Customers or clients – and why the difference matters

customers or clients

Customers or clients – and why the difference matters

Do you have customers or clients?

Traditionally, professionals have been quite keen on emphasising that they have ‘clients’, not ‘customers’ – and with good reason – the term ‘client’ implies that the service being provided is professional, is tailored, that there is loyalty involved and that the client-professional relationship is much deeper than that of a shop and customer.

Indeed, it is frequently assumed that the ‘client’ relationship is inherently superior to the ‘customer’ relationship, and you can still find books, blogs and seminars telling professionals how they can turn customers into clients by demonstrating trusted advisor behaviours and the like.

But does this still apply? Should all professionals still be striving for the ‘client’ relationship, and distancing themselves from mere ‘customers’?

clients customers

Connecting with customers

The fact is that, increasingly, customers don’t want to become clients:

  • they don’t want to be loyal to one provider, and will choose different advisors for different issues on a case-by-case basis
  • loyalty (in terms of either a vague obligation to, or blind trust in one professional) is fading fast as customers shop around. Customer ‘stickiness’ is the new aim – retaining customers based on the offering of genuinely superior value
  • they don’t see the need for ‘tailored’ services, and see more and more services as commodities that can be purchased as such
  • they don’t want long term relationships, and increasingly don’t want any relationship. The thought of a professional wasting an hour of their time so they can ‘understand their needs’ fills them with dread: they want a quick, simple ‘transaction’.
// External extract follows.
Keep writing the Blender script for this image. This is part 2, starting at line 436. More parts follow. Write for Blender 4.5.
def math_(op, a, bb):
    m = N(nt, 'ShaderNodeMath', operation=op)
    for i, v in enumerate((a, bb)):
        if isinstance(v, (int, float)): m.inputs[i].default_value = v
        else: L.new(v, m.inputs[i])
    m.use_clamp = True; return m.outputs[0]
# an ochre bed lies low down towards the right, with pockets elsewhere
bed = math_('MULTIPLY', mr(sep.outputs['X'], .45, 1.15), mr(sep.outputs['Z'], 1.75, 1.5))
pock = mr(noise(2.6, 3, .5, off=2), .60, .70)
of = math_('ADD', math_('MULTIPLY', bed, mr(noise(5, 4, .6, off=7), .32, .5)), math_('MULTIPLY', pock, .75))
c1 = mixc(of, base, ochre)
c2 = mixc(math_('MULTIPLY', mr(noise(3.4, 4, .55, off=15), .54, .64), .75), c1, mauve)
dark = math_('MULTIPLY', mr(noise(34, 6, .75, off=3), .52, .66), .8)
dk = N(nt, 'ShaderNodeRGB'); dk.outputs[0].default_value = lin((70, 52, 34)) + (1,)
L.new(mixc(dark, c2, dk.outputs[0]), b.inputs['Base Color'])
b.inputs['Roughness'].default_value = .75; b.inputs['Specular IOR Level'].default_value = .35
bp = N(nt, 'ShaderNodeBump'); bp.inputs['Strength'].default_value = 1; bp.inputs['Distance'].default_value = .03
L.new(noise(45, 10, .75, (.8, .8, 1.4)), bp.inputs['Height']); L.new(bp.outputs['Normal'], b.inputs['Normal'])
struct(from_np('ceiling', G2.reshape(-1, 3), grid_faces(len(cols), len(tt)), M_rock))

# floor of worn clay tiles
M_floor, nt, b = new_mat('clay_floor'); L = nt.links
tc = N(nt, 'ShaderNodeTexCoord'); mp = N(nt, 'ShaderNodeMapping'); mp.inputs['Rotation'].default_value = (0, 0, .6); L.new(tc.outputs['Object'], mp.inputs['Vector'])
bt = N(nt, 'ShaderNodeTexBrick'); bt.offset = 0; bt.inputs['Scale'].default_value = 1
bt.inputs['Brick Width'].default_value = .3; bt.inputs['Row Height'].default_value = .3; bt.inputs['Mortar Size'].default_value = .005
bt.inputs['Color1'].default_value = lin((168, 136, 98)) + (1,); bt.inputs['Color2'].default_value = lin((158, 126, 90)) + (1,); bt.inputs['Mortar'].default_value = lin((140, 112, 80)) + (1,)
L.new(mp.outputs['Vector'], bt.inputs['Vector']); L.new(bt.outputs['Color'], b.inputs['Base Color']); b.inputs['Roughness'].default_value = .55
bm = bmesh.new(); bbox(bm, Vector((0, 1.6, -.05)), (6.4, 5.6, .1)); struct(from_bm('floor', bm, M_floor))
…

The above doesn’t apply to all customers/clients of course – but it is the trend – and one which professionals need to do more to respond to. There is no point, for example, in blaming customers for not wanting a deeper relationship with customers or clients.

Some organisations can hold out, of course, and target the (shrinking) market that truly values the deeper relationships. Most practices, however, can benefit by adapting their business model and marketing practices to better appeal to customers, rather than clients.

This involves:

  • Developing more direct, specific value propositions based on real deliverables that customers will value
  • Investing in product development so that core offerings are differentiated from those of competitors
  • Developing more flexibility and creativity in engagement and delivery models so as to make the customer experience as quick and easy as possible.
  • Offering pricing certainty by moving to fixed fees and value pricing
  • Genuinely investing in the customer experience in terms of experience design and process standardisation – and moving beyond an approach that over-relies on the inconsistent relationship-building abilities of individuals
  • Developing marketing and business development strategies based around lower assumptions of repeat customers or clients.